> Work required
The line holding "COL = SC.collection" is the last one to output; start at the first line of the data, keep every line in between exactly, and leave out pictures.

==== Information provided

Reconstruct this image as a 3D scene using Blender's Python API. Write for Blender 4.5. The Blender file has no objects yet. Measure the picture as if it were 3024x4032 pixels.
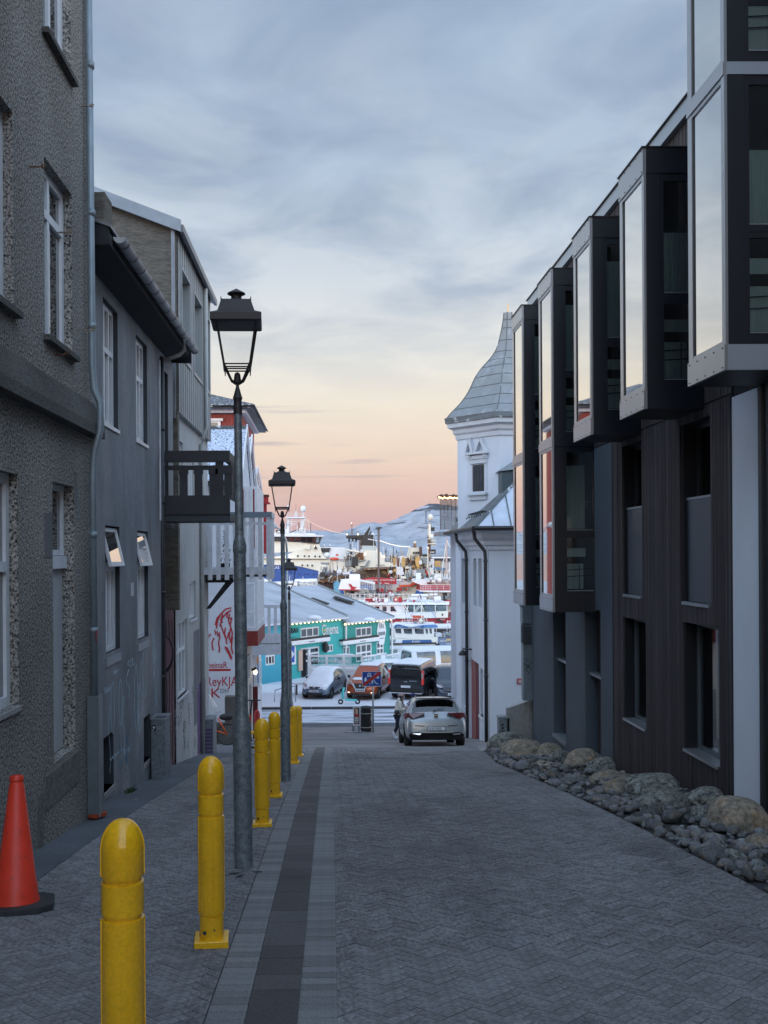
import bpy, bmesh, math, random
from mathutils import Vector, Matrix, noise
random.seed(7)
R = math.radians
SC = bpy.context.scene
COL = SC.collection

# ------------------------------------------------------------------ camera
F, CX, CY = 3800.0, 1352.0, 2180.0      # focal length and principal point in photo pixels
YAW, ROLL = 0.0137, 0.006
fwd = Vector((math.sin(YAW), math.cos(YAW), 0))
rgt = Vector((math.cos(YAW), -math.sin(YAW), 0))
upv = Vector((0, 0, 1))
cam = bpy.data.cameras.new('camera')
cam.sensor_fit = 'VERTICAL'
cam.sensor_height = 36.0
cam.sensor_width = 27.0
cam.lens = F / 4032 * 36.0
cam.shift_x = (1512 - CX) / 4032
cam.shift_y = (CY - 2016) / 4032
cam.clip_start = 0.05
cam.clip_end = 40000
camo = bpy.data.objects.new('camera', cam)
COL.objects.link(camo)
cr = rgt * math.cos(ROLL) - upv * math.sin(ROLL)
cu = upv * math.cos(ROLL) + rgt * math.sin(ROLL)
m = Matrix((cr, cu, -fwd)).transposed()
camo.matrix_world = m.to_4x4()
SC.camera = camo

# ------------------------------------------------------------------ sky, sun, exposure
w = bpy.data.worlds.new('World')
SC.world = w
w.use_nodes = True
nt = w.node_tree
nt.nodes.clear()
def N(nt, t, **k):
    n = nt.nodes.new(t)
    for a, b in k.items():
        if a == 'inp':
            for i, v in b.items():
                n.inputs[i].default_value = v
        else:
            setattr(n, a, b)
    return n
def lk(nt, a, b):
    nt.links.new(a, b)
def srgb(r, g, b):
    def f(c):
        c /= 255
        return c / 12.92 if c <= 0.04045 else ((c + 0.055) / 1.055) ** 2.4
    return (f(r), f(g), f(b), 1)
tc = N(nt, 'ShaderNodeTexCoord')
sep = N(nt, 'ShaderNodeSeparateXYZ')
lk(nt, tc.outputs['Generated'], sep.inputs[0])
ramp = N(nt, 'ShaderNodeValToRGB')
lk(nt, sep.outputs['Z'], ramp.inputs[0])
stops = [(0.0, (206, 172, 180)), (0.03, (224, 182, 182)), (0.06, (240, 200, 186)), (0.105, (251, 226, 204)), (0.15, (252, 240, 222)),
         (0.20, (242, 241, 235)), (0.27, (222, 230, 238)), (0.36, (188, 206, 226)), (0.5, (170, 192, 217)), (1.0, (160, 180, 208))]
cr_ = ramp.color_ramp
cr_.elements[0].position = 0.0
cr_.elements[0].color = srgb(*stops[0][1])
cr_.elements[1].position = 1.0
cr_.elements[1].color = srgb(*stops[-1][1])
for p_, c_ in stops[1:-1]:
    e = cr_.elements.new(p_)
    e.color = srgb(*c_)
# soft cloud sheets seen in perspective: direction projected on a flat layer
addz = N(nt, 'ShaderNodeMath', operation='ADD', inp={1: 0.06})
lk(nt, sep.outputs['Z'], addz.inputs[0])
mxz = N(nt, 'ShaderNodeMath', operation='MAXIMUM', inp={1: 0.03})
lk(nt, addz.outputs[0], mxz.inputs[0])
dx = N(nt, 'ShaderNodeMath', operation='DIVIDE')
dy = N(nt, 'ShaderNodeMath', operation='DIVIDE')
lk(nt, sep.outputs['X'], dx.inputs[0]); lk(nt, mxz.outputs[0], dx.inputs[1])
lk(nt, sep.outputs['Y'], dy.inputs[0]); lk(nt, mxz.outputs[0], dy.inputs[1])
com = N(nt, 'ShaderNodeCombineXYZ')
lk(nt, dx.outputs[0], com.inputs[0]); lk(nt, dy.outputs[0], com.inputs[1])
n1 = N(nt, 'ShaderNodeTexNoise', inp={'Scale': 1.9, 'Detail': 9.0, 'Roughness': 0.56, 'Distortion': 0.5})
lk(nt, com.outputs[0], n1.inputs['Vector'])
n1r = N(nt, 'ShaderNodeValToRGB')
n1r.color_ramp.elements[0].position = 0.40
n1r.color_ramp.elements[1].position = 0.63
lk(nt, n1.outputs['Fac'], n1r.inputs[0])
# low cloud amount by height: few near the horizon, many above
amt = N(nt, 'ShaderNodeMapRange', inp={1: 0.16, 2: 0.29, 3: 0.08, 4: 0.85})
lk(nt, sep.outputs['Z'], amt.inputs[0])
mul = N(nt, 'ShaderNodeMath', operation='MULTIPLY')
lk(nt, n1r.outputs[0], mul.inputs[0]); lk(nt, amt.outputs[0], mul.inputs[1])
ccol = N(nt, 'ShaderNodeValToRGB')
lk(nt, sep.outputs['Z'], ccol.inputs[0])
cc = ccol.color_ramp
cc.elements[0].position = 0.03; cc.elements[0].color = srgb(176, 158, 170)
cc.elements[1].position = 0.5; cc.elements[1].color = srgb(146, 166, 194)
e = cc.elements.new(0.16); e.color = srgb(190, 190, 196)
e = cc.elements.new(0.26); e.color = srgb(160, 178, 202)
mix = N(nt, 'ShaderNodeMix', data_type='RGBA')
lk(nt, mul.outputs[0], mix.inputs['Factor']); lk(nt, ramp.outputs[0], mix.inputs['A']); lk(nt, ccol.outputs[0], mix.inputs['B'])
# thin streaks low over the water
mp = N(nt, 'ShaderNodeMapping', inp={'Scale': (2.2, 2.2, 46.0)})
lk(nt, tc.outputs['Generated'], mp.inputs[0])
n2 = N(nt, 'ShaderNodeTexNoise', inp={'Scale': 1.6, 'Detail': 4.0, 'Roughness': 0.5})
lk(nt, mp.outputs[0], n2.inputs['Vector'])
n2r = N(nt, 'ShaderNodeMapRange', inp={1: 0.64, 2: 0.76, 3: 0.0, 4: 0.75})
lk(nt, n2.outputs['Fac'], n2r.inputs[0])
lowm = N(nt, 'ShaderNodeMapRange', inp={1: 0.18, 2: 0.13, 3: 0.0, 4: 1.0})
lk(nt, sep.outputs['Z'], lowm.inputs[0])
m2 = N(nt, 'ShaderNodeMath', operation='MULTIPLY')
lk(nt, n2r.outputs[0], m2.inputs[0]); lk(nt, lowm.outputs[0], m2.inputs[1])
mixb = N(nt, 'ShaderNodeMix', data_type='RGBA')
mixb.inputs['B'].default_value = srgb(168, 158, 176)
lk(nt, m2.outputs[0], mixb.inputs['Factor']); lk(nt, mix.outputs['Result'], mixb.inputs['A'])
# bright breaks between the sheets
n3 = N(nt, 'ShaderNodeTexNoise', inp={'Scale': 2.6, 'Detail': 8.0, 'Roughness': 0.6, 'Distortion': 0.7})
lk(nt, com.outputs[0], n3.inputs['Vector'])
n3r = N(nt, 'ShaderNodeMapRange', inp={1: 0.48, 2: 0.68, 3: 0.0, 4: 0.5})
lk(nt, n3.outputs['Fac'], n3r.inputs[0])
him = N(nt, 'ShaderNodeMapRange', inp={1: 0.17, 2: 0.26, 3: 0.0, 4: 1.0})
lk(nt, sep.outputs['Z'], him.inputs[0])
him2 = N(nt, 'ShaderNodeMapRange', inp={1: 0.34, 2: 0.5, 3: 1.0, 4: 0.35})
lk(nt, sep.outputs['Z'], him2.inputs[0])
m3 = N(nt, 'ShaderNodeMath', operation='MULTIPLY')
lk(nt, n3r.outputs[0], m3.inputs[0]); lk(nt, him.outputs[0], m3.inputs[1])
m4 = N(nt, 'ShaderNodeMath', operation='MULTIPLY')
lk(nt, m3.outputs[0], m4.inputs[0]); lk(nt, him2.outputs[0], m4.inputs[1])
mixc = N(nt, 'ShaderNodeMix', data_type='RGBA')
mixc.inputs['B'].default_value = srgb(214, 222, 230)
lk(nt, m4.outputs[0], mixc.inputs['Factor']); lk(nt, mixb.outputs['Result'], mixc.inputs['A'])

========

> Final answer
Reconstruct this image as a 3D scene using Blender's Python API. Write for Blender 4.5. The Blender file has no objects yet. Measure the picture as if it were 3024x4032 pixels.
import bpy, bmesh, math, random
from mathutils import Vector, Matrix, noise
random.seed(7)
R = math.radians
SC = bpy.context.scene
COL = SC.collection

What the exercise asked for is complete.